The small city is mostly out of frame to the left, and the lodge is just visible to the right of the bend of the river beneath the jagged peak.

0676 Over Banff

0676 Over Banff

Now we’re over the edge of the city with the lodge just right and beyond the white water rapids. To my eye that peak looks like it was once the bottom of a lake or sea, lifted up to that freakish angle by whatever forces created these mountains.

Passing along the valley to the South we saw innumerable striking vistas, and quite a few more glacial waters.

0710 More Turquoise

0710 More Turquoise

In ordinary terrain, the turquoise water and stark mountain would attract visitors from miles around. In this glut of magnificence it blends into the background. Even what we saw next couldn’t put much of a dent in our joy that such places are preserved for future generations.

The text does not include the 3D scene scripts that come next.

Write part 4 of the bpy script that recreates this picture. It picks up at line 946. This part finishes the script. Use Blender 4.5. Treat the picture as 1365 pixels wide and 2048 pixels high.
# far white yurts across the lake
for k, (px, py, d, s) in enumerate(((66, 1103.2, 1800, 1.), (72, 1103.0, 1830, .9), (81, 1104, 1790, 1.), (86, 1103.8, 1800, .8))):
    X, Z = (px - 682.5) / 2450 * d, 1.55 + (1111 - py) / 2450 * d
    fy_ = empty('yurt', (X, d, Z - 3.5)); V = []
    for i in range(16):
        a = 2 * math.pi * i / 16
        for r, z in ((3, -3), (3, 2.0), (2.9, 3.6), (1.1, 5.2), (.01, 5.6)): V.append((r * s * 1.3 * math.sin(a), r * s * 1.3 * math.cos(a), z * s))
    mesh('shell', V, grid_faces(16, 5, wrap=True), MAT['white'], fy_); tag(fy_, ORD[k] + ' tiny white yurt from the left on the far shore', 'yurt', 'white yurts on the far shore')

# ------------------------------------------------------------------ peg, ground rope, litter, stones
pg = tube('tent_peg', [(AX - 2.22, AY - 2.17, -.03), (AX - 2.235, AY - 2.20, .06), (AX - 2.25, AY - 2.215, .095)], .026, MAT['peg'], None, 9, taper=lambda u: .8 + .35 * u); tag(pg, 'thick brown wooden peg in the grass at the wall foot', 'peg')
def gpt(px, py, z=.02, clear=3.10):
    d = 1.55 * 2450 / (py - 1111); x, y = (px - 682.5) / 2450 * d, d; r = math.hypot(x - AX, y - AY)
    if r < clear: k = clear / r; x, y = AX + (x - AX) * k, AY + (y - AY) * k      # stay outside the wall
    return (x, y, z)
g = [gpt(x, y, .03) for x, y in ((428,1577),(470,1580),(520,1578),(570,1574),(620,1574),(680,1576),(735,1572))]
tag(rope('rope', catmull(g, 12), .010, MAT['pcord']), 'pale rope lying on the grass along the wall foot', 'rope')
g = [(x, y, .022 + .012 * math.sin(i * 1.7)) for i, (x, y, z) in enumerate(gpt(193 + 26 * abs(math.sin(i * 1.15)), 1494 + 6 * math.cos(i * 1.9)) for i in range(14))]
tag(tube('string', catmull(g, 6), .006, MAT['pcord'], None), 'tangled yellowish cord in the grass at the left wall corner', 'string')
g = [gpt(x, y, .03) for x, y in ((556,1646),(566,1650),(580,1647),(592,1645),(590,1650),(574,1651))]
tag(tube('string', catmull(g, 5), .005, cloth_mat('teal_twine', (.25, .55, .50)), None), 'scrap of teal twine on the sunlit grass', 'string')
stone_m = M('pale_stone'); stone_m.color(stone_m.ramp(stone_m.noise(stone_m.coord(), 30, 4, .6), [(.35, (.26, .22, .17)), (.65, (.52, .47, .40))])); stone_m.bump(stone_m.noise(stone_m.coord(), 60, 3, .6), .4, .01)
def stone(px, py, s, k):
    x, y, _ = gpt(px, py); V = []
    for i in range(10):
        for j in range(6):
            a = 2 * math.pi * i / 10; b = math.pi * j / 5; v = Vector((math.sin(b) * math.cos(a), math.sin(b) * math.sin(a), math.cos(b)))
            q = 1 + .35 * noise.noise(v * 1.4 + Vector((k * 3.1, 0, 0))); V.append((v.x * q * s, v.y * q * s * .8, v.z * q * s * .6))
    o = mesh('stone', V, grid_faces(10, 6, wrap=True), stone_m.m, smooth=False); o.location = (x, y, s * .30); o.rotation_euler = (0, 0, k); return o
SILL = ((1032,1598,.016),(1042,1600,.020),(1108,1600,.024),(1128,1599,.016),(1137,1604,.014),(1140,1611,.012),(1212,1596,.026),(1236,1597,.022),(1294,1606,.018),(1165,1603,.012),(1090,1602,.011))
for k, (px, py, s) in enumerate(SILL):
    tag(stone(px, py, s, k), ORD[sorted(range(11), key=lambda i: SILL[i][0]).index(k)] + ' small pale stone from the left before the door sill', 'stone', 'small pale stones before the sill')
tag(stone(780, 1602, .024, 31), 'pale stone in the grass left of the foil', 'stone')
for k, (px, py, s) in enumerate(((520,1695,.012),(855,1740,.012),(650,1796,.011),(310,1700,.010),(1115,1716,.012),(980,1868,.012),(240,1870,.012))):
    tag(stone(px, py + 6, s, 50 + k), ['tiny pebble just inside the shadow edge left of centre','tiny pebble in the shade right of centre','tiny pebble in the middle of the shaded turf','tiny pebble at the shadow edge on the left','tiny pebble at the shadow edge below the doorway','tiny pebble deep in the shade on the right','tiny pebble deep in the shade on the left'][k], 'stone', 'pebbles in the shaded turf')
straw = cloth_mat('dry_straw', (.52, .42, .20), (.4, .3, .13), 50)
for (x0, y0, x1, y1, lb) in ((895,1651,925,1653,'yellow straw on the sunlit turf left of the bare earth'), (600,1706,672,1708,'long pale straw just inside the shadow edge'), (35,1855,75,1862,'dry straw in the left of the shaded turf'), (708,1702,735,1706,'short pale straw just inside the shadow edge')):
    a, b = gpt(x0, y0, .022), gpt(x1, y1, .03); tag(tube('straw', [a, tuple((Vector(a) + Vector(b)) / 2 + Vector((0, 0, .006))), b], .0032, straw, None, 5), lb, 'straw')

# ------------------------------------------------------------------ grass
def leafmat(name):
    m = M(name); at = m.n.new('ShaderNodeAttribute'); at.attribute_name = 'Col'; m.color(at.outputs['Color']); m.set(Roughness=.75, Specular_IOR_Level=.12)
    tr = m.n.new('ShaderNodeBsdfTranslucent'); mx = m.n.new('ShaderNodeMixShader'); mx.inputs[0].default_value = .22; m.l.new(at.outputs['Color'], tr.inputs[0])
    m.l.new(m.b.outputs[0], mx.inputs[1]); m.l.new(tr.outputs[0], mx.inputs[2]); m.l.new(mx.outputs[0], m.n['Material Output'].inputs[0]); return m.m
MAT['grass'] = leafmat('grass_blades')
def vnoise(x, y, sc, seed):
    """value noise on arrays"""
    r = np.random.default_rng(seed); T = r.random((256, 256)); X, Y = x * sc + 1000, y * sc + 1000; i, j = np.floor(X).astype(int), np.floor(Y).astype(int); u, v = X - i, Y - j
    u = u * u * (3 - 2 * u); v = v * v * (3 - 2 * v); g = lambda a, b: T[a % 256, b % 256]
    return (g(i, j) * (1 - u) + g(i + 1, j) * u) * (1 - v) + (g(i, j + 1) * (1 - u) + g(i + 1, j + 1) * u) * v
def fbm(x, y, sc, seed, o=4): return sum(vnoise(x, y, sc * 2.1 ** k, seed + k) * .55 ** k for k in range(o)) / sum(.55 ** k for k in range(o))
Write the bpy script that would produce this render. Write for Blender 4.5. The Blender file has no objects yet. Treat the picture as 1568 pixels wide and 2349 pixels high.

It was a bit shocking though, to see what a few years’ supply of fossil fuel extraction leaves behind.

0718 Open Sore

0718 Open Sore

Since it’s miles from Banff and away from main roads at about 50.196572, -114.812794, maybe most Canadians don’t realize this is going on. Only the ragged row of mountains beyond is silently watching.

2010/09/02

Blue Rockies

I once had a recording by a group I think was named String Band, of a song I think was named “Blue Canadian Rockies” (first popularized I think by Hank Snow), that pined for the shores of Lake Louise. That of course implanted a lifelong yearning to visit this renowned place, and Anne I’m sure has her own story of wanting to see it. So after departing Edmonton and passing Rocky Mountain Home, we entered the Banff Park valley and turned South with considerable romantic anticipation. We weren’t disappointed.

0581 Water Colors

0581 Water Colors

Glacial runoff produces colors that can be difficult to believe, much less photograph. Does this give you some clue, when you remember that we were enjoying a panorama of such views?

0600 High Falls

0600 High Falls

We saw several magnificent waterfalls so high in the mountains that few people have seen them unless from a small plane. Reaching this spot would certainly involve an arduous and dangerous climb, because it’s quite high above the Saskatchewan River.

0619 High Glacial Lake

0619 High Glacial Lake

Before long we also saw high glacier-carved lakes fed by the runoff from the shrinking glacier that presumably sat and carved their bowl from solid rock over millennia. This is probably closer to how Lake Louise once looked, than what we see now down nearer the valley a few miles away. How many people will see this before it’s gone? Instead, most visitors will probably take the short drive up to Lake Louise from the main highway traversing the valley. Perhaps some might wonder how it looked with a glacier descending into the lake, rather than retreated up into the misty distance of this snapshot.

0622 Lake Louise

0622 Lake Louise

Further along the valley toward the South I noticed this cascade of small falls and pools on a high slope, and wondered how many people have ever been there.

0647 Tumbling Falls

0647 Tumbling Falls

A bit further was a striking scene where rocks and trees dance in a geological rhythm.

0659 Reaching Rocks

0659 Reaching Rocks

Such an amazing region! We’re so glad to have seen it from the air!

Shall I look for a few more pix of this passage to share in another post about this day?